**Written task**:
Wherever the word "scene" shows up in a line, please copy that line.
start
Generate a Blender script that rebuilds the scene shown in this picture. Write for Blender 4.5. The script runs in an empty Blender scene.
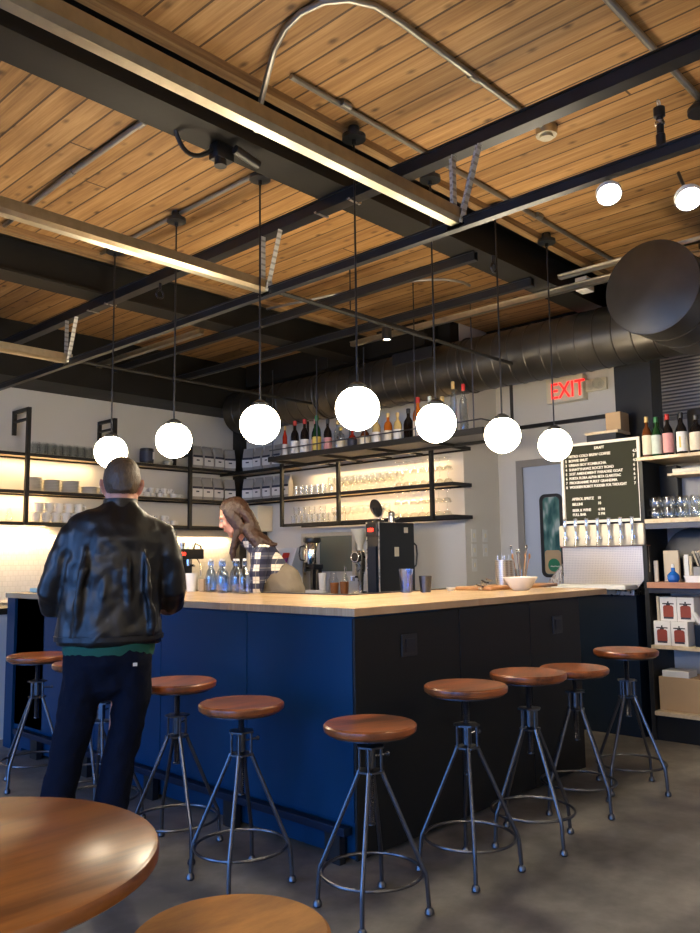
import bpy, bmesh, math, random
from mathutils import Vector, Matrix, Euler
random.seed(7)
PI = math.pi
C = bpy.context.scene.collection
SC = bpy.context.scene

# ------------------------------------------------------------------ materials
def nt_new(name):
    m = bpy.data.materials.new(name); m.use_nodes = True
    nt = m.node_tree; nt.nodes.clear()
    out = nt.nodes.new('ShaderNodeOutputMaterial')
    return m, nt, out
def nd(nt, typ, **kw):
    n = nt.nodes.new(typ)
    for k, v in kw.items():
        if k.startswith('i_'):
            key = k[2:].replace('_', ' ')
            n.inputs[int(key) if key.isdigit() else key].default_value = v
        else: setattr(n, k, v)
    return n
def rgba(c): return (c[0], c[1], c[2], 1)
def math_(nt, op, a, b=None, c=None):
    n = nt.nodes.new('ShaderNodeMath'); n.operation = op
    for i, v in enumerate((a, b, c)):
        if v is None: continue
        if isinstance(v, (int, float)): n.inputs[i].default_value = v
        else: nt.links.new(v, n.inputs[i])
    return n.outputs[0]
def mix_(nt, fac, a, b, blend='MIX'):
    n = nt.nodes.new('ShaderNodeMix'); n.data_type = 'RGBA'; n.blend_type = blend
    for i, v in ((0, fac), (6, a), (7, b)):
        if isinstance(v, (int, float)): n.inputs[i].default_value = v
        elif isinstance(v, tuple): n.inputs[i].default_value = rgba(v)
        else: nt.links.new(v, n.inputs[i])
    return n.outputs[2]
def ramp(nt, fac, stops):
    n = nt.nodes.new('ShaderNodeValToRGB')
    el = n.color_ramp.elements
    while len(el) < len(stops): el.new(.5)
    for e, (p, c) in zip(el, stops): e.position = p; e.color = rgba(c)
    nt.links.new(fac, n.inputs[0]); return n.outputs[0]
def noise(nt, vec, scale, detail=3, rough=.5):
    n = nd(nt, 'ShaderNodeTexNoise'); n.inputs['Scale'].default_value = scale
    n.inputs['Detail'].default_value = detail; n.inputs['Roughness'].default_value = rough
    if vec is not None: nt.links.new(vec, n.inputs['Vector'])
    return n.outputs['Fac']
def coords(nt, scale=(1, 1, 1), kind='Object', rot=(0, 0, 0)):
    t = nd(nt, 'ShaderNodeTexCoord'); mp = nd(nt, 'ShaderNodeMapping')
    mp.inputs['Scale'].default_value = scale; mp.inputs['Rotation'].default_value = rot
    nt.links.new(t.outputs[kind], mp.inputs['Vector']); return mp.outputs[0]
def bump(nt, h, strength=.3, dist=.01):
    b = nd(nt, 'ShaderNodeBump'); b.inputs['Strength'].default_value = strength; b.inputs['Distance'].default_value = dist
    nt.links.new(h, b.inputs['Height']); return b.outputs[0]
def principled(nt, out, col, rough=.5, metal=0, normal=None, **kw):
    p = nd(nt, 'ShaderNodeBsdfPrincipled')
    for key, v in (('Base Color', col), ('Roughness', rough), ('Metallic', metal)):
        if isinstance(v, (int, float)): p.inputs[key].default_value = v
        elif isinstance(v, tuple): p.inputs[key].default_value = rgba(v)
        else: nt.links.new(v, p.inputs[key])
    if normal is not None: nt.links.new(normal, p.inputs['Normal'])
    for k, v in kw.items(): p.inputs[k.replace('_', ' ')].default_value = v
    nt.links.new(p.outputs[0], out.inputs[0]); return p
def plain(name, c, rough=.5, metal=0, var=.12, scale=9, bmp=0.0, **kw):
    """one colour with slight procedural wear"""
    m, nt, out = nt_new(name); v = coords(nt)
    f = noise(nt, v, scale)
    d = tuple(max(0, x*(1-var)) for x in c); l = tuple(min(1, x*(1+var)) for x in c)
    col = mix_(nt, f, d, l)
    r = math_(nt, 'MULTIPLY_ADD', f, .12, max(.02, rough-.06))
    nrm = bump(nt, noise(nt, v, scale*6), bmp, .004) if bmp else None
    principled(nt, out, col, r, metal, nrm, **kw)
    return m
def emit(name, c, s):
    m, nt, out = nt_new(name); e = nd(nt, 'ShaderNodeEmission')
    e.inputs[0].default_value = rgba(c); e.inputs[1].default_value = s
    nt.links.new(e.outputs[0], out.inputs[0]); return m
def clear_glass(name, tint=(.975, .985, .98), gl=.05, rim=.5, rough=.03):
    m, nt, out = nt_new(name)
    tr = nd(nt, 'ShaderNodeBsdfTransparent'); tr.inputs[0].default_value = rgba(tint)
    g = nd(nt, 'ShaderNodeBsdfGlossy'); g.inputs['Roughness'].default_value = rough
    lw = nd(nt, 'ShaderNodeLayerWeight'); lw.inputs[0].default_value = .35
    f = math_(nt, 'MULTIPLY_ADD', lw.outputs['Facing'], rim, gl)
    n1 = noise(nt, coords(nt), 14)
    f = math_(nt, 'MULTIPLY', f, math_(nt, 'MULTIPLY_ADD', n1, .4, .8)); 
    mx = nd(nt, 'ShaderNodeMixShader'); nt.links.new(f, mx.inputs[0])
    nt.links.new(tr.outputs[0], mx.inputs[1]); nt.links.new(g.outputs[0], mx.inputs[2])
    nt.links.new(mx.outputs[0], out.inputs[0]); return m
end
**Final result**:
Generate a Blender script that rebuilds the scene shown in this picture. Write for Blender 4.5. The script runs in an empty Blender scene.
C = bpy.context.scene.collection
SC = bpy.context.scene